* _Information shown_:
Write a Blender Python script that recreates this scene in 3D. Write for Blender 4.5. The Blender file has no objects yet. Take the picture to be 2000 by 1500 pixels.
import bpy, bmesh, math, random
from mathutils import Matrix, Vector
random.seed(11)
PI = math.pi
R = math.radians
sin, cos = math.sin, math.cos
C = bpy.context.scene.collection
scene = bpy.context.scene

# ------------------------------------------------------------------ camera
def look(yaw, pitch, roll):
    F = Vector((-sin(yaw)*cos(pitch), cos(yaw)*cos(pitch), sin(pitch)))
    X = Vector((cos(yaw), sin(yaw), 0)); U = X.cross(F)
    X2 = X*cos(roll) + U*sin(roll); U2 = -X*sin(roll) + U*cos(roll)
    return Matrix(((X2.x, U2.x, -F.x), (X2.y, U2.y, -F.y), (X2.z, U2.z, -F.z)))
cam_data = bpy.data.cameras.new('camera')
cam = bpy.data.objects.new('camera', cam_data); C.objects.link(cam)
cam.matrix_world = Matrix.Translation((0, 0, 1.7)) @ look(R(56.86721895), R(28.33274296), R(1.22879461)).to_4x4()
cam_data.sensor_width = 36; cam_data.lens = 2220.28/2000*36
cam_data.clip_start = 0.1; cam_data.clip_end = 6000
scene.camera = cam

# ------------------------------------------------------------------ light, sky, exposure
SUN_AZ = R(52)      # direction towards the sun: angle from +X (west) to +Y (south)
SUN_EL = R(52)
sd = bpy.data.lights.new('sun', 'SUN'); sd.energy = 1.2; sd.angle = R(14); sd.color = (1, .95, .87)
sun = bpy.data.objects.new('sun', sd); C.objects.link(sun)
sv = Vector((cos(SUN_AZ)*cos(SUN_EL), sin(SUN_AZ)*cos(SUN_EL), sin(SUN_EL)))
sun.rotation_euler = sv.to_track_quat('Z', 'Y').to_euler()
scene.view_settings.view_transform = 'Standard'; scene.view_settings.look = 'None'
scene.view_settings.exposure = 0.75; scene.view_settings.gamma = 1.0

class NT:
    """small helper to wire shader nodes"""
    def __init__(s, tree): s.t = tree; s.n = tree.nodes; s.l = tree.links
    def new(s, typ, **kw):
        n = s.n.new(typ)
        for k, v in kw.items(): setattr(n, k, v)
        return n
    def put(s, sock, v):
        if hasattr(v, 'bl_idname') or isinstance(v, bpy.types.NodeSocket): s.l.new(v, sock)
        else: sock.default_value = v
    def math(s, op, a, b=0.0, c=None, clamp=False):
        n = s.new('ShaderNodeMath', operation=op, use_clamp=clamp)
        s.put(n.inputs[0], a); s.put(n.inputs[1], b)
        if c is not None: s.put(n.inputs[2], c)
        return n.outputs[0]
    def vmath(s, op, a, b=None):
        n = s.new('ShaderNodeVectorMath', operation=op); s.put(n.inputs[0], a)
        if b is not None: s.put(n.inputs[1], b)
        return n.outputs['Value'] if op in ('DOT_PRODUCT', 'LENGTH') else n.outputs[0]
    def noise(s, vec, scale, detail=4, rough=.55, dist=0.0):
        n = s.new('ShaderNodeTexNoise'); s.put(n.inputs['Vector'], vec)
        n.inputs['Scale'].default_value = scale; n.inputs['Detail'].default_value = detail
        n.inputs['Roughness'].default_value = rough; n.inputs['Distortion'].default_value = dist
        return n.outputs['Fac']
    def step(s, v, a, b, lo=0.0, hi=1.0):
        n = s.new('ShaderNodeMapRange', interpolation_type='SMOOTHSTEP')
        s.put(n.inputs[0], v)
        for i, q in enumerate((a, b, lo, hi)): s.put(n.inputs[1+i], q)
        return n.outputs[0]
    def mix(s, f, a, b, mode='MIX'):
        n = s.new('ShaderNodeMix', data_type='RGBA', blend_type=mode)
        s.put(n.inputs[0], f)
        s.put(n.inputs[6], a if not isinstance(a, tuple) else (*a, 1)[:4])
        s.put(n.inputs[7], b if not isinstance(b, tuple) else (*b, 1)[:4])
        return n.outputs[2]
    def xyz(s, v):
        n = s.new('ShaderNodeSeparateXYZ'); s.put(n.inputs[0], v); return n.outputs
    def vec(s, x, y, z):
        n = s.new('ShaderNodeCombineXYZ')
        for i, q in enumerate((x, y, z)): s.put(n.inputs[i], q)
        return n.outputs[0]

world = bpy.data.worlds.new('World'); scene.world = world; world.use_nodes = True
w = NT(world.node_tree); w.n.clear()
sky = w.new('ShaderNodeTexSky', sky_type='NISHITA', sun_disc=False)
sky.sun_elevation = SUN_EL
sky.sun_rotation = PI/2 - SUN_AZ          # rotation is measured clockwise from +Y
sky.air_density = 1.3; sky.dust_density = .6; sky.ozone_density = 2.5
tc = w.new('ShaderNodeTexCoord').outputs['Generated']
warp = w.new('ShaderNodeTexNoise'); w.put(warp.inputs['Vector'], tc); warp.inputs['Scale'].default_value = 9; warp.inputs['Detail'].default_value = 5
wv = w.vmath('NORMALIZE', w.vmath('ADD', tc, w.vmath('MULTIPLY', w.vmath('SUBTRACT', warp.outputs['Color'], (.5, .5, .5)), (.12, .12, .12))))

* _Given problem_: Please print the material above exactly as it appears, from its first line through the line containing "scene = bpy.context.scene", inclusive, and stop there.

* _Exercise solution_:
Write a Blender Python script that recreates this scene in 3D. Write for Blender 4.5. The Blender file has no objects yet. Take the picture to be 2000 by 1500 pixels.
import bpy, bmesh, math, random
from mathutils import Matrix, Vector
random.seed(11)
PI = math.pi
R = math.radians
sin, cos = math.sin, math.cos
C = bpy.context.scene.collection
scene = bpy.context.scene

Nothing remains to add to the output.